In the basement. An extension cord. Passed through a hole. He'd bored. In a joist. Which means she. Knew. That no pipe would. Hold. Under or technically. Above her. Weight. The beauty. Of the noose. Suggested she had. Googled "how to hang. Oneself with. An extension. Cord." Perfect. Holding his wife. Up by bear-hugging her. Calves, he listened for. Breath for. Ten minutes. To this night he dreams. That in-. Rush of. Air. Surpised it. Wasn't him and. Jealous she got. There first.
Yikes. That piece is a punch in the gut. It appears in the perfect collection titled Water Look Away by Bob Hicok. The book follows a narrative about a married couple, both of whom seemingly suffer from depression, dealing with life and infidelities. The first piece of the collection is the one above and lets us know how their relationship will ultimately conclude.
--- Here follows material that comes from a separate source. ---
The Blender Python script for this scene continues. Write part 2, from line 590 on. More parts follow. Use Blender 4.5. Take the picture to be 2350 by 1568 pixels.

The use of periods provides an anxious tone to the poem, forcing the reader to choke out words as if speaking through a panic attack or heavy sob. The full stops provide the second benefit of allowing the severed sentences to carry a meaning separate from the larger body of the line.
To this point, the first three lines are just laying down the setting. The first truly isolated word is “knew” which forces us to pause on a close reading and wonder why the speaker needed to emphasize her knowledge of what exactly. We don’t know yet. More on that as the poem unfolds. Our next isolated word is “hold” which is exactly what we do when we reach it. This is an instruction as much as it is a part of the larger idea. We pause a moment and we begin to understand what is happening. Dread starts to leak in through the pauses in the piece.
The inclusion of “technically” is the first moment that we are shifted from the potential sorrow of the speaker. Having the sense of mind to insert a technicality implies a certain level of distance from the emotion of an event. There are different kinds of sorrow — the sorrow of the unexpected, which is chaotic and unreasoned. The sorrow of the undesired is wholly separate in that we have had time to consider it fully and instead feel the heartbreak of seeing something terrible come to fruition. This sorrow contains a certain distance resultant of our knowledge. Not only does the speaker’s subject know something, but the reader learns of the speaker’s knowledge that this might happen.
Again, an isolated instruction but this time through the homophone “weight.” It is a reminder to slow down and consider every sentence for what it is really saying. “The beauty” following a direct reference to her body seems to imply that he is referring to the beauty of this woman, but the very next line romanticizes the noose. Our thoughts are confirmed. This is a suicide. But our speaker is using some fucking disturbing language to describe the tool used, exposing a bit of his psyche in the process.
The repetition of “extension cord” with the newly inserted stop between the words forces us to revisit the beginning and compare the pacing. The stops are made less sensical (and have been for a while), implying the speaker’s anxiety is increasing. Again, we are treated to a strange word to be found in a poem about suicide: “perfect.” The noose, the means of her death, was perfect, not her death itself.
As if to address the potential misinterpretation a reader might have about the speaker’s feelings, the next amputated sentence carries some love. “Holding his wife.” We now know the relationship and the pathos of the moment — he could have grabbed her. Also, note that he speaks of her as if she is still there. He is holding his wife as opposed to her body. The next line doubles down on this idea while also letting us know that she is gone: “Up by/ bear-hugging her. Calves, he/ listened for. Breath for. Ten/ minutes.” He held her for ten minutes, head placed against her chest. This scene is both beautiful and haunting for the lack of description of his state. If you imagine this moment closely - his holding her for ten minutes and quietly listening for a breath while she is still attached to the joist, it is heartbreaking and morbid.
The poem closes with a turn, “jealous she got./ There first,” forcing us to reexamine some earlier details. Why did he bore the hole in the joist? Was that what she knew? And now his confidence that a pipe couldn’t hold makes sense, along with his admiration of the noose. His love for her and sadness for her actions are clear through his dreams in which she takes a breath, but they are stained with his suicidal ideations, but at no point in the poem is a physical embodiment of his grief described. Jay-Z once said “I can’t see it coming down my eyes,/ so I gotta make the song cry” and that is exactly what Hicok did with this form. Because of his envy, the speaker can’t physically express sorrow so the poem does it for him.